* **INSTRUCTION**
Every line of the material is to be repeated exactly as it stands.

* **DATASET EXCERPT**

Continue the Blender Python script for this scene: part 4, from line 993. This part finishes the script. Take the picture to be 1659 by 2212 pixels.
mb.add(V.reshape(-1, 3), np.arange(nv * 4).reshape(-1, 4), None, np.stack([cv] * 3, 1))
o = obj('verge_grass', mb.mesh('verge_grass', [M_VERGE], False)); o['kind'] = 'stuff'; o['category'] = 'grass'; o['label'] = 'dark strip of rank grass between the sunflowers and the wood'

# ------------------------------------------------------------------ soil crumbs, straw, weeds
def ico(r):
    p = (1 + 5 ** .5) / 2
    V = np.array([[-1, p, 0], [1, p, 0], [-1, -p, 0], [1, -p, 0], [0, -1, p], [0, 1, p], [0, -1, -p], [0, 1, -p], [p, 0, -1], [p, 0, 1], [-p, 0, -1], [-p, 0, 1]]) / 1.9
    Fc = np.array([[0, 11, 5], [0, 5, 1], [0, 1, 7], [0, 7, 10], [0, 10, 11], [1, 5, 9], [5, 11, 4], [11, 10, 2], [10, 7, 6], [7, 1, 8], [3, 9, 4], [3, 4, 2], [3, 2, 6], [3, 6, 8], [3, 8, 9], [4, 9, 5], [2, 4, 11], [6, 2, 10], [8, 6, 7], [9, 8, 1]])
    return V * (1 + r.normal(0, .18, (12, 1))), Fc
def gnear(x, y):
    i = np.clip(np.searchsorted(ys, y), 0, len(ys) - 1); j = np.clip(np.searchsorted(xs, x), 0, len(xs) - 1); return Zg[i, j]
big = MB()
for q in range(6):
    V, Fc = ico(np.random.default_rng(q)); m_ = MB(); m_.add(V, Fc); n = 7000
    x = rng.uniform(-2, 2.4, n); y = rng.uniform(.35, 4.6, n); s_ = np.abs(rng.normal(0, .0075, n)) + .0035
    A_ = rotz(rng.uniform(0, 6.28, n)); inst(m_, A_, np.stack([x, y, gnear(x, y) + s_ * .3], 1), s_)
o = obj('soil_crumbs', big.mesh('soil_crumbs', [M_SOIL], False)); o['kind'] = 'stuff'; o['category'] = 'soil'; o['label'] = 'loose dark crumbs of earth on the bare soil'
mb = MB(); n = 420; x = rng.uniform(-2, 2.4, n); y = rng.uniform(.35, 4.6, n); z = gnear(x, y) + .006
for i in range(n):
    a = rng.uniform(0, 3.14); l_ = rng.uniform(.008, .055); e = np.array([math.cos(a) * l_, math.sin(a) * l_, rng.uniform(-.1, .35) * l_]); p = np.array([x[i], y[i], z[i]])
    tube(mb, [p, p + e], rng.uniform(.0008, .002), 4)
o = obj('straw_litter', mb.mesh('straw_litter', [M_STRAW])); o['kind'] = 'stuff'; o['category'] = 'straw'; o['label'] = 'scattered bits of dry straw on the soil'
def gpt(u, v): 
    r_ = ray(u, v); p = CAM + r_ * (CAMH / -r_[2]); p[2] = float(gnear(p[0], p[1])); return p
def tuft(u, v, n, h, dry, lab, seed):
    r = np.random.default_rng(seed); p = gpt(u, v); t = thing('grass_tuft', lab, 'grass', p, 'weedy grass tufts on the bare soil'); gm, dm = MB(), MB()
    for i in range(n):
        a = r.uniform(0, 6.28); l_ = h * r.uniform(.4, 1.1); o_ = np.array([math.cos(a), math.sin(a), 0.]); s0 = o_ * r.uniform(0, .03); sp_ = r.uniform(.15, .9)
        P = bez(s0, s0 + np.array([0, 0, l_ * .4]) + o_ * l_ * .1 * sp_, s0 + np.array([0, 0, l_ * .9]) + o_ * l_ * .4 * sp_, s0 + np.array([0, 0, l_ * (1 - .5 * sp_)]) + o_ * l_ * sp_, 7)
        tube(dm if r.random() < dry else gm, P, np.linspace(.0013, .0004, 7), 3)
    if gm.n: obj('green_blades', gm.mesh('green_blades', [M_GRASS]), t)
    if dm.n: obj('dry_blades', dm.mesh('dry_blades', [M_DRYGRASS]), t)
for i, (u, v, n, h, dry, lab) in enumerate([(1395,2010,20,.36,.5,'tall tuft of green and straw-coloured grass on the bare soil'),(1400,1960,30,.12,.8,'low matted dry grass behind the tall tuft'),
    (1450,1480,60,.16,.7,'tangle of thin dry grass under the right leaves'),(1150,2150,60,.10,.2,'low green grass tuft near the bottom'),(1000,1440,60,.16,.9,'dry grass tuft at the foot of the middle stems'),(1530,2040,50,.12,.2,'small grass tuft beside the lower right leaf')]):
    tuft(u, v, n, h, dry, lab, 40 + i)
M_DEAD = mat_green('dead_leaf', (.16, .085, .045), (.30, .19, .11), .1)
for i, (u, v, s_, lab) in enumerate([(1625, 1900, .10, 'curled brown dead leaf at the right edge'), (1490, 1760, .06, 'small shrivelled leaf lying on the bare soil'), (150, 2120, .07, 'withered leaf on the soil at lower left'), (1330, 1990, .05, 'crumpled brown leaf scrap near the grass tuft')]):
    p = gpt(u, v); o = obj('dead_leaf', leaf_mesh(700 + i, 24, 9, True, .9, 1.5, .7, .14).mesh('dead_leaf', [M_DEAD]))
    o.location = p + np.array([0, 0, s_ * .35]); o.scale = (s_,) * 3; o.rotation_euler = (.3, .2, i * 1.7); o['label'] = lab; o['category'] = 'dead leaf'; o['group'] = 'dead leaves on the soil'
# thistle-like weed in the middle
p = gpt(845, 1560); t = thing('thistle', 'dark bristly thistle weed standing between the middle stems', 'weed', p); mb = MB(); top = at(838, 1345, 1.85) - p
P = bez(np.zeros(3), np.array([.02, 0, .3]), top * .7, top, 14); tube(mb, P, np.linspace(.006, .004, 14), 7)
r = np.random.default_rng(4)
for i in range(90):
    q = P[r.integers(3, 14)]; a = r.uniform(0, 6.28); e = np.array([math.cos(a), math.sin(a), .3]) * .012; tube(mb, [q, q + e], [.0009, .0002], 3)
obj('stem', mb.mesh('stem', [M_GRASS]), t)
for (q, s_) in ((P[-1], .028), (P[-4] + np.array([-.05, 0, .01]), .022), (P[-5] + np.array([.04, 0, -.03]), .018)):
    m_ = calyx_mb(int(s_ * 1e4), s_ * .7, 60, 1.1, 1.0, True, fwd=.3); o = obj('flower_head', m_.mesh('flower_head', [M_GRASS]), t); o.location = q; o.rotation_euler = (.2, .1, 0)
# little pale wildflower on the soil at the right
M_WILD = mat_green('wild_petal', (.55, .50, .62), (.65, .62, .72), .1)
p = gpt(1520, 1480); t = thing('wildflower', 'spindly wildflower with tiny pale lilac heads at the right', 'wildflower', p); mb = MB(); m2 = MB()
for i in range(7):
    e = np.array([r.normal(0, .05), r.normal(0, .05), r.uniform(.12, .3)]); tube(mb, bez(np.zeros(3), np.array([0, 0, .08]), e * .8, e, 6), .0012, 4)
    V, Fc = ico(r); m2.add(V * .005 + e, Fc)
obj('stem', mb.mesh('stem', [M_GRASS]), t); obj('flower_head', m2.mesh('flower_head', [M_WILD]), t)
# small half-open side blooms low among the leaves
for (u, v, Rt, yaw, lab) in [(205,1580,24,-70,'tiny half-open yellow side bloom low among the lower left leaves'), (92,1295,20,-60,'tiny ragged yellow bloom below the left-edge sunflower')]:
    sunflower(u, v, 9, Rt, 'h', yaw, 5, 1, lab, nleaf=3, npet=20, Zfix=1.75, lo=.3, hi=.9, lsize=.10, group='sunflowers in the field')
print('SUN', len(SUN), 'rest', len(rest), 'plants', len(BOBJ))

* **CORRECT ANSWER**
Continue the Blender Python script for this scene: part 4, from line 993. This part finishes the script. Take the picture to be 1659 by 2212 pixels.
mb.add(V.reshape(-1, 3), np.arange(nv * 4).reshape(-1, 4), None, np.stack([cv] * 3, 1))
o = obj('verge_grass', mb.mesh('verge_grass', [M_VERGE], False)); o['kind'] = 'stuff'; o['category'] = 'grass'; o['label'] = 'dark strip of rank grass between the sunflowers and the wood'

# ------------------------------------------------------------------ soil crumbs, straw, weeds
def ico(r):
    p = (1 + 5 ** .5) / 2
    V = np.array([[-1, p, 0], [1, p, 0], [-1, -p, 0], [1, -p, 0], [0, -1, p], [0, 1, p], [0, -1, -p], [0, 1, -p], [p, 0, -1], [p, 0, 1], [-p, 0, -1], [-p, 0, 1]]) / 1.9
    Fc = np.array([[0, 11, 5], [0, 5, 1], [0, 1, 7], [0, 7, 10], [0, 10, 11], [1, 5, 9], [5, 11, 4], [11, 10, 2], [10, 7, 6], [7, 1, 8], [3, 9, 4], [3, 4, 2], [3, 2, 6], [3, 6, 8], [3, 8, 9], [4, 9, 5], [2, 4, 11], [6, 2, 10], [8, 6, 7], [9, 8, 1]])
    return V * (1 + r.normal(0, .18, (12, 1))), Fc
def gnear(x, y):
    i = np.clip(np.searchsorted(ys, y), 0, len(ys) - 1); j = np.clip(np.searchsorted(xs, x), 0, len(xs) - 1); return Zg[i, j]
big = MB()
for q in range(6):
    V, Fc = ico(np.random.default_rng(q)); m_ = MB(); m_.add(V, Fc); n = 7000
    x = rng.uniform(-2, 2.4, n); y = rng.uniform(.35, 4.6, n); s_ = np.abs(rng.normal(0, .0075, n)) + .0035
    A_ = rotz(rng.uniform(0, 6.28, n)); inst(m_, A_, np.stack([x, y, gnear(x, y) + s_ * .3], 1), s_)
o = obj('soil_crumbs', big.mesh('soil_crumbs', [M_SOIL], False)); o['kind'] = 'stuff'; o['category'] = 'soil'; o['label'] = 'loose dark crumbs of earth on the bare soil'
mb = MB(); n = 420; x = rng.uniform(-2, 2.4, n); y = rng.uniform(.35, 4.6, n); z = gnear(x, y) + .006
for i in range(n):
    a = rng.uniform(0, 3.14); l_ = rng.uniform(.008, .055); e = np.array([math.cos(a) * l_, math.sin(a) * l_, rng.uniform(-.1, .35) * l_]); p = np.array([x[i], y[i], z[i]])
    tube(mb, [p, p + e], rng.uniform(.0008, .002), 4)
o = obj('straw_litter', mb.mesh('straw_litter', [M_STRAW])); o['kind'] = 'stuff'; o['category'] = 'straw'; o['label'] = 'scattered bits of dry straw on the soil'
def gpt(u, v): 
    r_ = ray(u, v); p = CAM + r_ * (CAMH / -r_[2]); p[2] = float(gnear(p[0], p[1])); return p
def tuft(u, v, n, h, dry, lab, seed):
    r = np.random.default_rng(seed); p = gpt(u, v); t = thing('grass_tuft', lab, 'grass', p, 'weedy grass tufts on the bare soil'); gm, dm = MB(), MB()
    for i in range(n):
        a = r.uniform(0, 6.28); l_ = h * r.uniform(.4, 1.1); o_ = np.array([math.cos(a), math.sin(a), 0.]); s0 = o_ * r.uniform(0, .03); sp_ = r.uniform(.15, .9)
        P = bez(s0, s0 + np.array([0, 0, l_ * .4]) + o_ * l_ * .1 * sp_, s0 + np.array([0, 0, l_ * .9]) + o_ * l_ * .4 * sp_, s0 + np.array([0, 0, l_ * (1 - .5 * sp_)]) + o_ * l_ * sp_, 7)
        tube(dm if r.random() < dry else gm, P, np.linspace(.0013, .0004, 7), 3)
    if gm.n: obj('green_blades', gm.mesh('green_blades', [M_GRASS]), t)
    if dm.n: obj('dry_blades', dm.mesh('dry_blades', [M_DRYGRASS]), t)
for i, (u, v, n, h, dry, lab) in enumerate([(1395,2010,20,.36,.5,'tall tuft of green and straw-coloured grass on the bare soil'),(1400,1960,30,.12,.8,'low matted dry grass behind the tall tuft'),
    (1450,1480,60,.16,.7,'tangle of thin dry grass under the right leaves'),(1150,2150,60,.10,.2,'low green grass tuft near the bottom'),(1000,1440,60,.16,.9,'dry grass tuft at the foot of the middle stems'),(1530,2040,50,.12,.2,'small grass tuft beside the lower right leaf')]):
    tuft(u, v, n, h, dry, lab, 40 + i)
M_DEAD = mat_green('dead_leaf', (.16, .085, .045), (.30, .19, .11), .1)
for i, (u, v, s_, lab) in enumerate([(1625, 1900, .10, 'curled brown dead leaf at the right edge'), (1490, 1760, .06, 'small shrivelled leaf lying on the bare soil'), (150, 2120, .07, 'withered leaf on the soil at lower left'), (1330, 1990, .05, 'crumpled brown leaf scrap near the grass tuft')]):
    p = gpt(u, v); o = obj('dead_leaf', leaf_mesh(700 + i, 24, 9, True, .9, 1.5, .7, .14).mesh('dead_leaf', [M_DEAD]))
    o.location = p + np.array([0, 0, s_ * .35]); o.scale = (s_,) * 3; o.rotation_euler = (.3, .2, i * 1.7); o['label'] = lab; o['category'] = 'dead leaf'; o['group'] = 'dead leaves on the soil'
# thistle-like weed in the middle
p = gpt(845, 1560); t = thing('thistle', 'dark bristly thistle weed standing between the middle stems', 'weed', p); mb = MB(); top = at(838, 1345, 1.85) - p
P = bez(np.zeros(3), np.array([.02, 0, .3]), top * .7, top, 14); tube(mb, P, np.linspace(.006, .004, 14), 7)
r = np.random.default_rng(4)
for i in range(90):
    q = P[r.integers(3, 14)]; a = r.uniform(0, 6.28); e = np.array([math.cos(a), math.sin(a), .3]) * .012; tube(mb, [q, q + e], [.0009, .0002], 3)
obj('stem', mb.mesh('stem', [M_GRASS]), t)
for (q, s_) in ((P[-1], .028), (P[-4] + np.array([-.05, 0, .01]), .022), (P[-5] + np.array([.04, 0, -.03]), .018)):
    m_ = calyx_mb(int(s_ * 1e4), s_ * .7, 60, 1.1, 1.0, True, fwd=.3); o = obj('flower_head', m_.mesh('flower_head', [M_GRASS]), t); o.location = q; o.rotation_euler = (.2, .1, 0)
# little pale wildflower on the soil at the right
M_WILD = mat_green('wild_petal', (.55, .50, .62), (.65, .62, .72), .1)
p = gpt(1520, 1480); t = thing('wildflower', 'spindly wildflower with tiny pale lilac heads at the right', 'wildflower', p); mb = MB(); m2 = MB()
for i in range(7):
    e = np.array([r.normal(0, .05), r.normal(0, .05), r.uniform(.12, .3)]); tube(mb, bez(np.zeros(3), np.array([0, 0, .08]), e * .8, e, 6), .0012, 4)
    V, Fc = ico(r); m2.add(V * .005 + e, Fc)
obj('stem', mb.mesh('stem', [M_GRASS]), t); obj('flower_head', m2.mesh('flower_head', [M_WILD]), t)
# small half-open side blooms low among the leaves
for (u, v, Rt, yaw, lab) in [(205,1580,24,-70,'tiny half-open yellow side bloom low among the lower left leaves'), (92,1295,20,-60,'tiny ragged yellow bloom below the left-edge sunflower')]:
    sunflower(u, v, 9, Rt, 'h', yaw, 5, 1, lab, nleaf=3, npet=20, Zfix=1.75, lo=.3, hi=.9, lsize=.10, group='sunflowers in the field')
print('SUN', len(SUN), 'rest', len(rest), 'plants', len(BOBJ))